China is yanking a critical edge from high-frequency traders, ordering the removal of their dedicated servers from local exchange data centers in a bid to curb volatility and level the playing field for retail investors amid surging markets.
The clampdown, revealed this week, targets commodities futures bourses including the Shanghai Futures Exchange (SHFE) and Guangzhou Futures Exchange, where regulators have instructed brokers to relocate client servers out of exchange-run facilities. High-speed trading clients must comply by the end of January 2026, while other users have until April 30, 2026, according to sources familiar with the matter.
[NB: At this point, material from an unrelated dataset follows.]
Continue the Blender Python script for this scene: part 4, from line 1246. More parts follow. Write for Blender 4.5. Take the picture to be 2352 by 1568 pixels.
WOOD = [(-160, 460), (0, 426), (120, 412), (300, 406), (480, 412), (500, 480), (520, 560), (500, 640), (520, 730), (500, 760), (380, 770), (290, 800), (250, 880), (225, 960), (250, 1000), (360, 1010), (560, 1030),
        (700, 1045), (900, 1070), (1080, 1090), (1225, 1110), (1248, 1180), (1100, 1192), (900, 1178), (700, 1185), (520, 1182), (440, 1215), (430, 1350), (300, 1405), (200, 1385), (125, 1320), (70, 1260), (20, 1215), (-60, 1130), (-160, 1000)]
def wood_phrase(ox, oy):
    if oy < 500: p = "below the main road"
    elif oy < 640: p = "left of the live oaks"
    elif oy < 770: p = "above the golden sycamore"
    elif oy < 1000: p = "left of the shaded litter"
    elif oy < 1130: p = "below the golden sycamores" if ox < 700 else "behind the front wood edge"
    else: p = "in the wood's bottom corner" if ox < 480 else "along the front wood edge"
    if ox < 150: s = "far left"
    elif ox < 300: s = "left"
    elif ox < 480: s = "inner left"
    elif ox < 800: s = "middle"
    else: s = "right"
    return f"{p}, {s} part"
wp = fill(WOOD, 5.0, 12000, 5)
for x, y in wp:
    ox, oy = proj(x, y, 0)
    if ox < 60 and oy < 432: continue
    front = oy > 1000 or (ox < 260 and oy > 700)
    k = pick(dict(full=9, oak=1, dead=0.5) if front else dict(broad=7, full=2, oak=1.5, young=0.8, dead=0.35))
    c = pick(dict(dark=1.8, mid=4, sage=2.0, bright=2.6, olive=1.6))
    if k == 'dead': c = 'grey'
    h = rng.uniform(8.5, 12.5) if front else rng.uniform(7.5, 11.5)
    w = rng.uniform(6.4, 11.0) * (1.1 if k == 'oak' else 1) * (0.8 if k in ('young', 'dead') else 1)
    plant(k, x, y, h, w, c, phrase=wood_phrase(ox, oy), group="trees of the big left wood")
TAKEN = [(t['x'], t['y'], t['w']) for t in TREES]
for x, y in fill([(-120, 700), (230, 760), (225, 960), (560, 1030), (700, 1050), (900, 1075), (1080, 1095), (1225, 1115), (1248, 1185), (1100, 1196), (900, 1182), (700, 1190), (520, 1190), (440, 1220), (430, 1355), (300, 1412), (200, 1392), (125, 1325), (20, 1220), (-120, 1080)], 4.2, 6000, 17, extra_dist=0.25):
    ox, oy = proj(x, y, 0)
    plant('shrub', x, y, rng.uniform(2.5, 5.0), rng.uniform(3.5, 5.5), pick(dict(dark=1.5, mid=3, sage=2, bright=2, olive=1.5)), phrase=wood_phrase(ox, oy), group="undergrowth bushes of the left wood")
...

The move strips away the low-latency advantage gained by co-locating servers near exchange systems, which allows HFT firms to execute trades milliseconds faster than competitors.
Domestic quantitative hedge funds employing high-frequency strategies will feel the brunt, but the directive also impacts global players active in China, such as Citadel Securities, Jane Street, and Jump Trading. Regulators’ rationale centers on fostering market stability and fairness, especially after recent rallies pushed stocks to multi-year highs and amplified fluctuations in futures. High-frequency trading has long drawn suspicion in China, with authorities previously threatening fee hikes—though not implemented—to tame volatility.
The news rippled through commodities markets, sending metals prices tumbling. On the SHFE, copper slid 1.9% to 100,590 yuan ($14,435) a ton, while tin plunged 6.4%. Globally, the London Metal Exchange saw copper drop 1.6% to $12,901.50 a ton and nickel shed 2.6%, capping a week of dramatic swings fueled by earlier frenzied trading in Chinese futures. Analyst Jia Zheng of Shanghai Soochow Jiuying Investment Management Co. noted that while the measures could reduce intraday volumes and volatility, they won’t alter fundamental price directions, though HFT often “disrupts market rhythm.”
This isn’t Beijing’s first crackdown on trading practices; it follows efforts to manage risks in a market where retail investors, who suffered heavy losses in 2025 despite bullish conditions, often blame HFT for manipulation. In 2025, 81.1% of retail traders lost money, averaging 21,000 yuan ($3,014) each, with small accounts under 100,000 yuan ($14,355) seeing a 98.7% loss rate.
Globally, HFT regulations vary: The U.S. has debated speed bumps and transparency rules, while Europe imposes strict latency requirements under MiFID II. In China, where authorities prioritize control amid economic pressures like U.S. tariffs, this server purge could slow trading volumes but risks deterring foreign capital from its burgeoning futures markets. As metals like copper and lithium face demand headwinds, the clampdown underscores Beijing’s balancing act between innovation and stability in a high-stakes trading arena.